新時代の先駆者・平清盛

 日本史のなかで,実際には勝れた人物でありながら,不当に悪者あつかいされてきた人たちがいます。平清盛はその典型です。
 「奢(おご)れる人も久しからず……猛き者も遂には亡びぬ」
 と『平家物語』に書かれたように,清盛は,一族一門だけの栄耀栄華を独占した専制者で,その奢りの果てに滅んだ「悪人」とされてきました。天皇や貴族をないがしろにした不忠者で,南都(奈良)を焼き払った神仏をも恐れぬ罰当たり者のレッテルを貼られ,また源氏の敵役となって憎まれ役を演じさせられました。
 しかし見方を変えれば,清盛は,貴族中心の古代社会を実力で打破し,中世武家社会への幕を開いた偉大な先駆者といえます。伝統と門閥がすべてといっていい古代社会の慣例に,徹底した合理主義と実力主義で立ち向かい,自らの地位を築いたのです。その生き方は,生産力と武力を共に持ちながら久しく貴族の風下に立つことを余儀なくされてきた武士たちに,大いなる希望を与えました。その結果が栄耀栄華なのです。やがて,武士の世が幕を開けることになります。
 ところが,皮肉なことに,武家社会の幕を開けたのは,平氏ではなく源氏でした。歴史は勝者によって創られます。源平合戦に敗れた平氏が,勝者源氏によって貶められたのは,やむをえません。
 清盛は元永元年(1118),平忠盛の長子として生まれました。忠盛は白河法皇に仕えた北面の武士です。母親は祇園女御(ぎおんのにょうご)といわれる女性ですが,忠盛の妻となる前,白河法皇に仕えていました。清盛が,じつは白河法皇の隠し子だという噂が流れたのはそのためです。
 清盛は,度量豊かで誰からも信頼され好意を持たれる人物だったといい,『十訓抄(じっきんしょう)』に次のような話が載っています。「清盛は,召使いの場違いな振舞いや冗談に対し,おかしくなくても笑ってやり,末輩でも人前では立ててやった」と。また後白河上皇と二条天皇の父子が対立すると,双方に気を使い,仲を取りもちました。
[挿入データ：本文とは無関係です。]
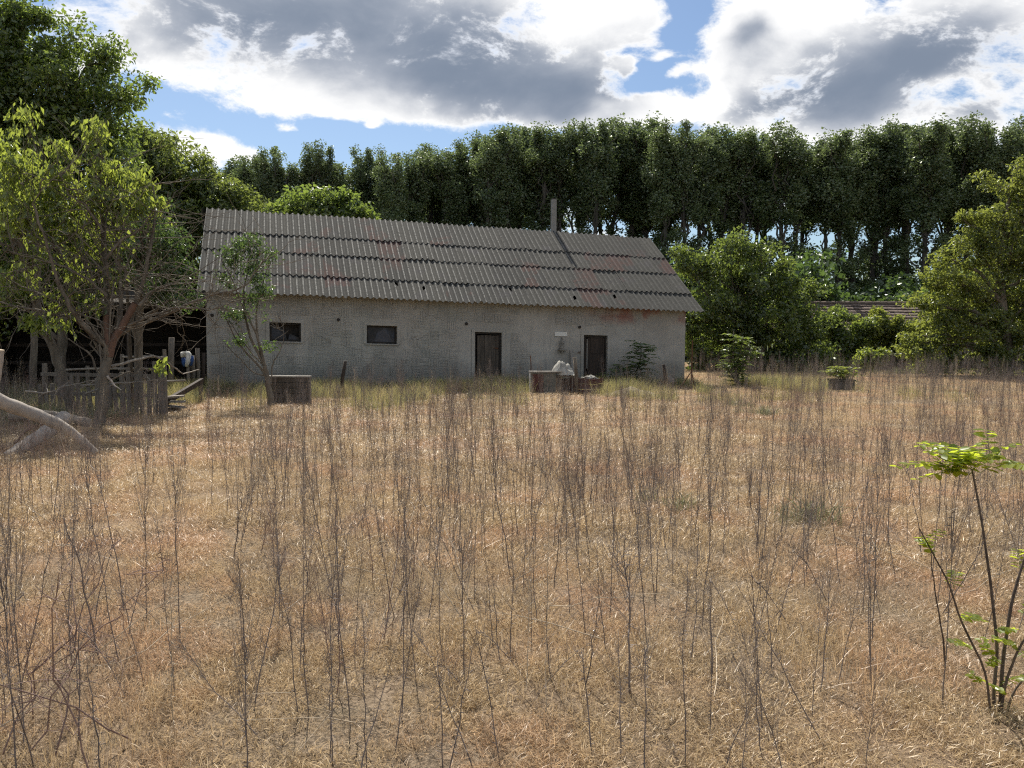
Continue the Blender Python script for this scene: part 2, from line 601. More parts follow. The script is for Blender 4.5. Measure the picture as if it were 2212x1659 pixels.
M['tall_grass'] = mat_straw('yellowing_grass', [(0.30, 0.28, 0.11), (0.58, 0.50, 0.22), (0.20, 0.23, 0.08), (0.42, 0.40, 0.16), (0.60, 0.48, 0.27)], 0.4)
M['green_weed'] = mat_straw('grey_green_weed', [(0.15, 0.17, 0.08), (0.30, 0.30, 0.16), (0.14, 0.16, 0.08), (0.28, 0.26, 0.15), (0.28, 0.25, 0.15)], 0.4)


def mat_ground():
    m, t, out = new_mat('dry_soil')
    p = posc(t)
    n1 = t.noise(p, 38.0, 6, 0.75)
    n2 = t.noise(p, 0.32, 4, 0.6)
    n3 = t.noise(p, 3.0, 5, 0.65)
    n5 = t.noise(t.vm('MULTIPLY', p, (1, 1, 0)), 120.0, 3, 0.7)
    c = t.mix(t.ss(n1, 0.34, 0.66), (0.085, 0.064, 0.044), (0.38, 0.295, 0.205))
    c = t.mix(t.m('MULTIPLY', t.ss(n2, 0.45, 0.65), 0.5), c, (0.40, 0.26, 0.165))
    c = t.mix(t.m('MULTIPLY', t.ss(n3, 0.55, 0.7), 0.5), c, (0.19, 0.155, 0.10))
    c = t.mix(t.m('MULTIPLY', t.ss(n5, 0.52, 0.66), 0.6), c, (0.46, 0.36, 0.24))
    # farther off, beyond the field, rough green pasture
    x, y, z = t.sep(p)
    far = t.ss(t.m('ADD', y, t.m('MULTIPLY', n2, 8.0)), 46.0, 56.0)
    c = t.mix(far, c, (0.07, 0.085, 0.035))
    principled(t, out, c, 0.95, t.m('ADD', n1, t.m('MULTIPLY', n3, 2.0)), 0.03, 0.1)
    return m


M['ground'] = mat_ground()

# ------------------------------------------------------------------ ground

def ground_z(x, y):
    return 0.06 * mnoise.noise(Vector((x * 0.35, y * 0.35, 3.1))) + 0.035 * mnoise.noise(Vector((x * 1.3, y * 1.3, 9.7)))


def build_ground():
    xs = np.concatenate([[-900, -400, -200, -100, -60], np.linspace(-40, 40, 161), [60, 100, 200, 400, 900]])
    ys = np.concatenate([[-300, -100, -30, -10], np.linspace(-2, 50, 131), [56, 64, 80, 120, 200, 400, 1500]])
    V = []
    for y in ys:
        for x in xs:
            near = max(0.0, 1 - max(0, abs(x) - 30) / 15) * max(0.0, 1 - max(0, y - 42) / 8) * (1 if y > -3 else 0)
            V.append((x, y, ground_z(x, y) * near))
    nx = len(xs)
    T = [(j * nx + i, j * nx + i + 1, (j + 1) * nx + i + 1, (j + 1) * nx + i) for j in range(len(ys) - 1) for i in range(nx - 1)]
    o = bpy.data.objects.new('ground', np_mesh('ground', np.array(V), np.array(T), M['ground'], True))
    tag(link(o), 'dry straw-covered field reaching back to the trees', 'ground', kind='structure')


build_ground()

# ------------------------------------------------------------------ house
H_ROOT = empty('farm_building', (HX, HY, 0), TH)
tag(H_ROOT, 'long grey plastered farm building with weathered corrugated roof', 'building')
SHEAR = math.tan(TAU)
WB = 0.45                       # set-back of the front wall from the eave
WT0, WT1 = 0.36, HL - 0.46      # ends of the wall along the length


def hl(tt, b, z):               # house coordinates: the sag of the building along its length
    return Vector((tt, b, z - SHEAR * tt))


def wall_hit(px, py, b=WB):
    d = pix_dir(px, py)
    o = Vector((0, 0, CAMH)) - Vector((HX, HY, 0))
    k = (b - o.dot(DN)) / d.dot(DN)
    p = o + d * k
    tt = p.dot(AX)
    return tt, p.z + SHEAR * tt


def rect(px0, py0, px1, py1, b=WB):
    t0, z1 = wall_hit(px0, py0, b)
    t1, z0 = wall_hit(px1, py1, b)
    return t0, t1, z0, z1


S = 2212 / 4032.0
W1 = rect(1061 * S, 1269 * S, 1185 * S, 1346 * S)
W2 = rect(1444 * S, 1281 * S, 1563 * S, 1355 * S)
D1 = list(rect(1870 * S, 1307 * S, 1975 * S, 1480 * S)); D1[2] = -0.05
D2 = list(rect(2299 * S, 1319 * S, 2390 * S, 1470 * S)); D2[2] = -0.05
for d in (W1, W2):
    pass
OPEN = [W1, W2, tuple(D1), tuple(D2)]
ZT = HZ + 0.14                  # top of the front wall, under the sheets
BW = 2 * HR - WB                # back wall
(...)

 いっぽう清盛は,迷信などを信じない合理主義者でした。干ばつのとき澄憲(ちょうけん)という僧が祈ったとき大雨が降り,人びとが賞讃しました。ですが清盛は,「五月雨(さみだれ)のころになれば日照りも止み雨が降るのは当然のこと。病人も時期がくれば治る。それをたまたまそのときに診察した者を名医ともてはやすのと一緒で,澄憲の手柄というのはばかげている」と笑ったといいます。
 貴族社会の排外主義を排し,兵庫に築港して対宋貿易を開始したのも清盛です。
 頂点に立った清盛が奢ったのは事実ですが,そこに至るまでの努力を見落とすべきではありません。